Dataset rows
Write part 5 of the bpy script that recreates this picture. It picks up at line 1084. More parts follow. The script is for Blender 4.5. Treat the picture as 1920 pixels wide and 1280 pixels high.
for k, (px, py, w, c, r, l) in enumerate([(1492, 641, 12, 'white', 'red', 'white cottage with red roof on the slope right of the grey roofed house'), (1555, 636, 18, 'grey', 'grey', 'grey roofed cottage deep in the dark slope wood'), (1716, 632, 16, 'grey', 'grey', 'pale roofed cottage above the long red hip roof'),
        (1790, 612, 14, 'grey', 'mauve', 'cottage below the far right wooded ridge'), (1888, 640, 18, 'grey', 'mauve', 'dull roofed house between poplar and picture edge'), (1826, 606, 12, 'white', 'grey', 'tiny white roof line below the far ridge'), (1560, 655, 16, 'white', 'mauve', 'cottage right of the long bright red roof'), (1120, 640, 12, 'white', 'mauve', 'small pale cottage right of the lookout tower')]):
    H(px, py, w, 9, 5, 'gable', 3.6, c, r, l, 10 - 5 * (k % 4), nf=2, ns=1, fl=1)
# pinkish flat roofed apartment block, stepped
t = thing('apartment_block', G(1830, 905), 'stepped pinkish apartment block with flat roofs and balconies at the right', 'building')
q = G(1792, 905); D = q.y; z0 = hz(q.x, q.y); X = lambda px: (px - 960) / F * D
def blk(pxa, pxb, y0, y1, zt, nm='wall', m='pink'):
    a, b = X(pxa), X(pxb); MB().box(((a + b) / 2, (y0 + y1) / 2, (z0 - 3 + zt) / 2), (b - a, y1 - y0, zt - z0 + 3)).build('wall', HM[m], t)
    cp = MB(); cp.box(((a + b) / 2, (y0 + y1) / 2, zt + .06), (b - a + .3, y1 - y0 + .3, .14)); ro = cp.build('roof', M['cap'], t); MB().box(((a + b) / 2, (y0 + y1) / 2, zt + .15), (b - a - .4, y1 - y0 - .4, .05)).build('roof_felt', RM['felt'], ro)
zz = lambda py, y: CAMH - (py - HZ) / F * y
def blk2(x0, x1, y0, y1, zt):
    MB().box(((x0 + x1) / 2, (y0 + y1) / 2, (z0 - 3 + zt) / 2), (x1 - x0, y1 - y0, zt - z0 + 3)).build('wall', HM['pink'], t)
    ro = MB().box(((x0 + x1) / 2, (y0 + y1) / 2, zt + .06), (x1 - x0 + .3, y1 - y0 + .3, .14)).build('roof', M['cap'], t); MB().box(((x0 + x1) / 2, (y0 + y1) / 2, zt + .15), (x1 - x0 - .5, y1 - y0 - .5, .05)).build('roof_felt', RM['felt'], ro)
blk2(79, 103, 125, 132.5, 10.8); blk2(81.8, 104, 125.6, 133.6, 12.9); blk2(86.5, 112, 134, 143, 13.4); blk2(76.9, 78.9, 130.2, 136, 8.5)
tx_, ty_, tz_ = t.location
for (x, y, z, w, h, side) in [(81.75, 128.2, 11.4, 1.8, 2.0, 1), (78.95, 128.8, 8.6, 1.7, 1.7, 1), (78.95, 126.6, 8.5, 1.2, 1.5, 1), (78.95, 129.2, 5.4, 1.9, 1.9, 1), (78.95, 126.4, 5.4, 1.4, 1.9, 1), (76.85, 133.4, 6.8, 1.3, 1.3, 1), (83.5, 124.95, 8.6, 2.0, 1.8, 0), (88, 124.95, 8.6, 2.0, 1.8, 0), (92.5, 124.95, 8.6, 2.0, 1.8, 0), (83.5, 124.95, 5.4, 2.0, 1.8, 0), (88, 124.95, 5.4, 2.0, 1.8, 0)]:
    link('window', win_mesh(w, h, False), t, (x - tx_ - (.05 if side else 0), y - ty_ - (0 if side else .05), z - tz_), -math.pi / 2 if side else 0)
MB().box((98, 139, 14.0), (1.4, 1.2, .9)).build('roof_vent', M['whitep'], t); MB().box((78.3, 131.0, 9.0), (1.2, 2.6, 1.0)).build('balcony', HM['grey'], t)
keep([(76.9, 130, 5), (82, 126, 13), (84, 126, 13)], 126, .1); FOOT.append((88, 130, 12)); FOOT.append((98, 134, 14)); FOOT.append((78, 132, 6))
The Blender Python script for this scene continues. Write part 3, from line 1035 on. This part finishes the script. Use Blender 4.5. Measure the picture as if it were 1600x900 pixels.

→ Prompt: From the records above, extract everything verbatim.

→ Response below:
Write part 5 of the bpy script that recreates this picture. It picks up at line 1084. More parts follow. The script is for Blender 4.5. Treat the picture as 1920 pixels wide and 1280 pixels high.
for k, (px, py, w, c, r, l) in enumerate([(1492, 641, 12, 'white', 'red', 'white cottage with red roof on the slope right of the grey roofed house'), (1555, 636, 18, 'grey', 'grey', 'grey roofed cottage deep in the dark slope wood'), (1716, 632, 16, 'grey', 'grey', 'pale roofed cottage above the long red hip roof'),
        (1790, 612, 14, 'grey', 'mauve', 'cottage below the far right wooded ridge'), (1888, 640, 18, 'grey', 'mauve', 'dull roofed house between poplar and picture edge'), (1826, 606, 12, 'white', 'grey', 'tiny white roof line below the far ridge'), (1560, 655, 16, 'white', 'mauve', 'cottage right of the long bright red roof'), (1120, 640, 12, 'white', 'mauve', 'small pale cottage right of the lookout tower')]):
    H(px, py, w, 9, 5, 'gable', 3.6, c, r, l, 10 - 5 * (k % 4), nf=2, ns=1, fl=1)
# pinkish flat roofed apartment block, stepped
t = thing('apartment_block', G(1830, 905), 'stepped pinkish apartment block with flat roofs and balconies at the right', 'building')
q = G(1792, 905); D = q.y; z0 = hz(q.x, q.y); X = lambda px: (px - 960) / F * D
def blk(pxa, pxb, y0, y1, zt, nm='wall', m='pink'):
    a, b = X(pxa), X(pxb); MB().box(((a + b) / 2, (y0 + y1) / 2, (z0 - 3 + zt) / 2), (b - a, y1 - y0, zt - z0 + 3)).build('wall', HM[m], t)
    cp = MB(); cp.box(((a + b) / 2, (y0 + y1) / 2, zt + .06), (b - a + .3, y1 - y0 + .3, .14)); ro = cp.build('roof', M['cap'], t); MB().box(((a + b) / 2, (y0 + y1) / 2, zt + .15), (b - a - .4, y1 - y0 - .4, .05)).build('roof_felt', RM['felt'], ro)
zz = lambda py, y: CAMH - (py - HZ) / F * y
def blk2(x0, x1, y0, y1, zt):
    MB().box(((x0 + x1) / 2, (y0 + y1) / 2, (z0 - 3 + zt) / 2), (x1 - x0, y1 - y0, zt - z0 + 3)).build('wall', HM['pink'], t)
    ro = MB().box(((x0 + x1) / 2, (y0 + y1) / 2, zt + .06), (x1 - x0 + .3, y1 - y0 + .3, .14)).build('roof', M['cap'], t); MB().box(((x0 + x1) / 2, (y0 + y1) / 2, zt + .15), (x1 - x0 - .5, y1 - y0 - .5, .05)).build('roof_felt', RM['felt'], ro)
blk2(79, 103, 125, 132.5, 10.8); blk2(81.8, 104, 125.6, 133.6, 12.9); blk2(86.5, 112, 134, 143, 13.4); blk2(76.9, 78.9, 130.2, 136, 8.5)
tx_, ty_, tz_ = t.location
for (x, y, z, w, h, side) in [(81.75, 128.2, 11.4, 1.8, 2.0, 1), (78.95, 128.8, 8.6, 1.7, 1.7, 1), (78.95, 126.6, 8.5, 1.2, 1.5, 1), (78.95, 129.2, 5.4, 1.9, 1.9, 1), (78.95, 126.4, 5.4, 1.4, 1.9, 1), (76.85, 133.4, 6.8, 1.3, 1.3, 1), (83.5, 124.95, 8.6, 2.0, 1.8, 0), (88, 124.95, 8.6, 2.0, 1.8, 0), (92.5, 124.95, 8.6, 2.0, 1.8, 0), (83.5, 124.95, 5.4, 2.0, 1.8, 0), (88, 124.95, 5.4, 2.0, 1.8, 0)]:
    link('window', win_mesh(w, h, False), t, (x - tx_ - (.05 if side else 0), y - ty_ - (0 if side else .05), z - tz_), -math.pi / 2 if side else 0)
MB().box((98, 139, 14.0), (1.4, 1.2, .9)).build('roof_vent', M['whitep'], t); MB().box((78.3, 131.0, 9.0), (1.2, 2.6, 1.0)).build('balcony', HM['grey'], t)
keep([(76.9, 130, 5), (82, 126, 13), (84, 126, 13)], 126, .1); FOOT.append((88, 130, 12)); FOOT.append((98, 134, 14)); FOOT.append((78, 132, 6))
The Blender Python script for this scene continues. Write part 3, from line 1035 on. This part finishes the script. Use Blender 4.5. Measure the picture as if it were 1600x900 pixels.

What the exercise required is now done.